**Data extract**.
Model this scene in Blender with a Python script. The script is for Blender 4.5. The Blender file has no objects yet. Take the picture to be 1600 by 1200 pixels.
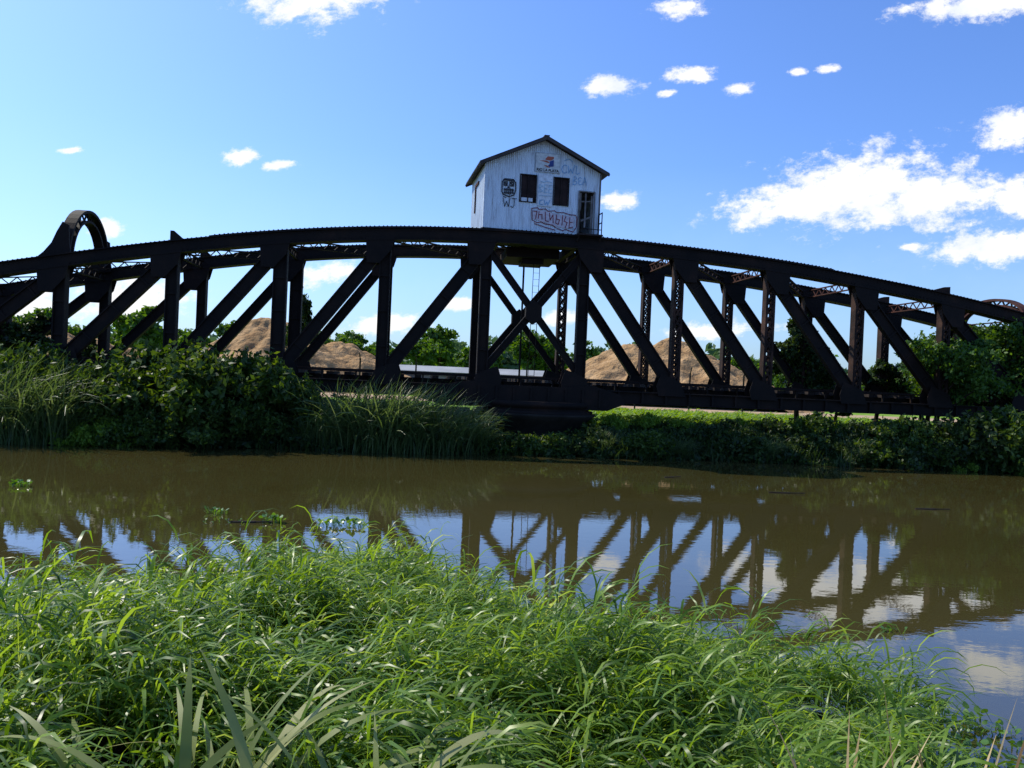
import bpy, bmesh, math
import numpy as np
from mathutils import Vector, Matrix
rng = np.random.default_rng(7)
S = bpy.context.scene
COL = S.collection
S.view_settings.view_transform = 'Standard'
S.view_settings.look = 'None'
S.view_settings.exposure = 0
WZ = .15   # river surface level

# ------------------------------------------------------------ helpers
def np_mesh(name, V, F):
    V = np.asarray(V, dtype=np.float32); F = np.asarray(F, dtype=np.int32)
    me = bpy.data.meshes.new(name)
    k = F.shape[1]
    me.vertices.add(len(V)); me.vertices.foreach_set('co', V.ravel())
    me.loops.add(F.size); me.loops.foreach_set('vertex_index', F.ravel())
    me.polygons.add(len(F))
    me.polygons.foreach_set('loop_start', np.arange(0, F.size, k, dtype=np.int32))
    me.polygons.foreach_set('loop_total', np.full(len(F), k, dtype=np.int32))
    me.update(calc_edges=True); me.validate()
    return me

def add(name, data, mat=None, parent=None, label=None, category=None, group=None, kind=None, loc=None, smooth=False):
    o = bpy.data.objects.new(name, data)
    COL.objects.link(o)
    if mat is not None and data is not None and hasattr(data, 'materials') and len(data.materials) == 0:
        data.materials.append(mat)
    if parent is not None: o.parent = parent
    if loc is not None: o.location = loc
    if label: o['label'] = label
    if category: o['category'] = category
    if group: o['group'] = group
    if kind: o['kind'] = kind
    if smooth and data is not None:
        data.polygons.foreach_set('use_smooth', np.ones(len(data.polygons), dtype=bool))
    return o

def bm_mesh(name, bm):
    me = bpy.data.meshes.new(name)
    bmesh.ops.recalc_face_normals(bm, faces=bm.faces)
    bm.to_mesh(me); bm.free()
    return me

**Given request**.
Up to and including the line with "river surface level", copy the data above from its first line. Skip pictures.

**Result of this exercise**.
Model this scene in Blender with a Python script. The script is for Blender 4.5. The Blender file has no objects yet. Take the picture to be 1600 by 1200 pixels.
import bpy, bmesh, math
import numpy as np
from mathutils import Vector, Matrix
rng = np.random.default_rng(7)
S = bpy.context.scene
COL = S.collection
S.view_settings.view_transform = 'Standard'
S.view_settings.look = 'None'
S.view_settings.exposure = 0
WZ = .15   # river surface level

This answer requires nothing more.